The German waiters from the Shelbourne Hotel lived nearby on Kildare Street, while WB Yeats and Lady Gregory were staying around the corner in Nolan’s Hotel on South Frederick Street.
There is no return for a number of well-known Irish feminists, including Hanna Sheehy Skeffington, as she and a number of other suffragettes refused to co-operate with the census in protest at the lack of the vote and remained defiant in the face of the threat of legal action.
But perhaps the greatest value of the census records is the detailed picture you can build of ordinary people living their lives and, unfortunately, experiencing the death and deprivation of loved ones.
The 1911 census asked a new question of women — how many children had been born to them, and how many remained alive?
Their answers bring abstract statistics about child mortality right down to the household level. Particularly in the inner city tenements, you can see terrible attrition, with losses of more than 50% of children to many families. Ten families lived at 24 Gloucester Street in 1911, for example, most families in one room. At that address, 47-year-old Annie Doran had given birth to eight children; only three survived.
Her neighbour in the same house, 44-year-old Katherine Cavanagh, had lost four of 10 children, and another neighbour in the house, Catherine Taylor, had lost two of five. There was no economic growth in Dublin in 1911 but the coffin makers were busy and rich. Overall, the death rate in Dublin in 1911 per thousand people was 22.3. In London it was 15.6.
The Dorans and the Taylors, each family numbering five, lived in one room apiece, while the Cavanaghs, with six, had two rooms.

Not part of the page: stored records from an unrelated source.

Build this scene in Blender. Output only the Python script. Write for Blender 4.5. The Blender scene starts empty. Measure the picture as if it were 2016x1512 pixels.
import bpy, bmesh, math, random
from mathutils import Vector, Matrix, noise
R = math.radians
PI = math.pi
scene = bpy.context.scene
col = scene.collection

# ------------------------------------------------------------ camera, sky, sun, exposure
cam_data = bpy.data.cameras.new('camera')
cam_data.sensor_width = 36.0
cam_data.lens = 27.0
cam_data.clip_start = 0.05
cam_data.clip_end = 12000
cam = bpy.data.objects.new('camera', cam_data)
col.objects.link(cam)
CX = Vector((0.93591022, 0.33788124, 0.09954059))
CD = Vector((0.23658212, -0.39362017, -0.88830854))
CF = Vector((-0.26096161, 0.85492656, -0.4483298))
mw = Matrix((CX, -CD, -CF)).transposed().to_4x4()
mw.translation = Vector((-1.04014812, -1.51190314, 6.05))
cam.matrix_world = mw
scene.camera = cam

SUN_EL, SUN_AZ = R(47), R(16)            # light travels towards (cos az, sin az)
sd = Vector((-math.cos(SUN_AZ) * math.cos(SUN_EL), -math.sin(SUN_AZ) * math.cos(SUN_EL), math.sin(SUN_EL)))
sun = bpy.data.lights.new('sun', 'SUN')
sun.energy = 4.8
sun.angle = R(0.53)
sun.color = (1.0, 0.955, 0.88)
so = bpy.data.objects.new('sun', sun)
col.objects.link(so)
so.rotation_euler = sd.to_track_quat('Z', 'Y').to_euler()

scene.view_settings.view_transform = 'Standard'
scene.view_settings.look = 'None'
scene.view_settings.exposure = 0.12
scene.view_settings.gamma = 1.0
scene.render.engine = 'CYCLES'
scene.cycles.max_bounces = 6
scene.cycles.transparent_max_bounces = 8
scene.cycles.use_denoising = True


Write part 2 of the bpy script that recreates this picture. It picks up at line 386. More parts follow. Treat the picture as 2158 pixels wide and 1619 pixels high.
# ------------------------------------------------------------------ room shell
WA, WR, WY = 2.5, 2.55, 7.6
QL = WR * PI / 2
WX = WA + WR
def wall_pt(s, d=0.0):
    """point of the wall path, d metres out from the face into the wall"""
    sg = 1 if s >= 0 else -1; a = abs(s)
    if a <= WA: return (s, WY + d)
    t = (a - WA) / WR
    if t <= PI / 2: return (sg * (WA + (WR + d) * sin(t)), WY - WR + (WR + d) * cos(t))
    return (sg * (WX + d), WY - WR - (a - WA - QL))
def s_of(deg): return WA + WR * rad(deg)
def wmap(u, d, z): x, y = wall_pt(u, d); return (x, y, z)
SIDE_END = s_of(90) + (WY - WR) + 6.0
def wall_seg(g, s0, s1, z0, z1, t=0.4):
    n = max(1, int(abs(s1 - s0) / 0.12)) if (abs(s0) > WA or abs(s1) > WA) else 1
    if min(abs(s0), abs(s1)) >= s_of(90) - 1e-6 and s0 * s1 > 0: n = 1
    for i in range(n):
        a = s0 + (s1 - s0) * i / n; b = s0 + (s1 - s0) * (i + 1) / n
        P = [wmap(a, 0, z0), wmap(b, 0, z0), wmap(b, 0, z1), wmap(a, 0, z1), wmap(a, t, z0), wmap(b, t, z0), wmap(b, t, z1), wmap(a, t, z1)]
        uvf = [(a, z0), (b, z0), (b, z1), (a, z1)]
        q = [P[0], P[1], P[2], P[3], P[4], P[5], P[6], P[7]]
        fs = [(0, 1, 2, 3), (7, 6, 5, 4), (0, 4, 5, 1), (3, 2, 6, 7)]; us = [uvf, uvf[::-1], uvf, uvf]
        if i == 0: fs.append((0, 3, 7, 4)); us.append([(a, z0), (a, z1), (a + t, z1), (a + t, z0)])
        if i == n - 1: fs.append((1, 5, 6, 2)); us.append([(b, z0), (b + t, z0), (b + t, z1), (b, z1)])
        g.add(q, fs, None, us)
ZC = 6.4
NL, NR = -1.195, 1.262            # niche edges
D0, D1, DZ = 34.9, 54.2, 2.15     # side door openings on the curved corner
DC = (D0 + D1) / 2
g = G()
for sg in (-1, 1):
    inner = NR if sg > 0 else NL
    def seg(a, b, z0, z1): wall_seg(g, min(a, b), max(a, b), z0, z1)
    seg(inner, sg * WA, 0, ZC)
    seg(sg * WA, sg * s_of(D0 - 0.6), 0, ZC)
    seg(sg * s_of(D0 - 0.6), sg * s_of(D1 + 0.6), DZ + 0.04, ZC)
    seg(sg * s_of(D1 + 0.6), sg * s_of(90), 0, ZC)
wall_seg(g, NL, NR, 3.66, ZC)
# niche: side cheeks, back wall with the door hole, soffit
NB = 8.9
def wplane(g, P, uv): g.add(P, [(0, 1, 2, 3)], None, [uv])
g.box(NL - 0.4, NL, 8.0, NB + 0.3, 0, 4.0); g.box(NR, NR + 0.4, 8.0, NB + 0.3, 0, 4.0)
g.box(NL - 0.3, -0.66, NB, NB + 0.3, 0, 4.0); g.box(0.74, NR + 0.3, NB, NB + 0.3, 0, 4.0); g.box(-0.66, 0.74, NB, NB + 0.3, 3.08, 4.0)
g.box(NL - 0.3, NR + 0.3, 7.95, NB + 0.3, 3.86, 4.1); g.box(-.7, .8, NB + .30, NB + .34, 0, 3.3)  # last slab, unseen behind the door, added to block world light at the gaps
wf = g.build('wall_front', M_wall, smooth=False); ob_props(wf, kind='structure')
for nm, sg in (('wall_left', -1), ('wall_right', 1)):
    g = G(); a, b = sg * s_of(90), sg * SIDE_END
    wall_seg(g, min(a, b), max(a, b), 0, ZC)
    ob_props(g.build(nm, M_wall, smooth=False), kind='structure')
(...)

IN DUBLIN that year, 26,000 families lived in one-room dwellings, making it the most overcrowded city in Europe. The decay of Dublin was epitomised by Henrietta Street on the northside of the city, where an astonishing 835 people lived in just 15 houses. The street had once been salubrious and home to a generation of lawyers, but by 1911 it was overflowing with poverty.
At 10 Henrietta Street, the Sisters of Charity ran a laundry with more than 50 single women living in the house. There were members of 19 different families living in No 7.
Among the 104 people who shared the house were charwomen, domestic servants, labourers, porters, messengers, painters, carpenters, a postman, a tailor and a whole class of schoolchildren. Out the back there was a stable and a piggery.
This historical context aspect of the website will feed the hunger for a deeper knowledge of the circumstances in which people’s ancestors lived.
The website, and its future expansion, is a huge step forward in making some of our most important documentary heritage accessible in the most modern and easily usable way.
The future of the internet depends on high-quality content. What you will find on this site (www.census.nationalarchives.ie) is unique, valuable, educational, entertaining and moving.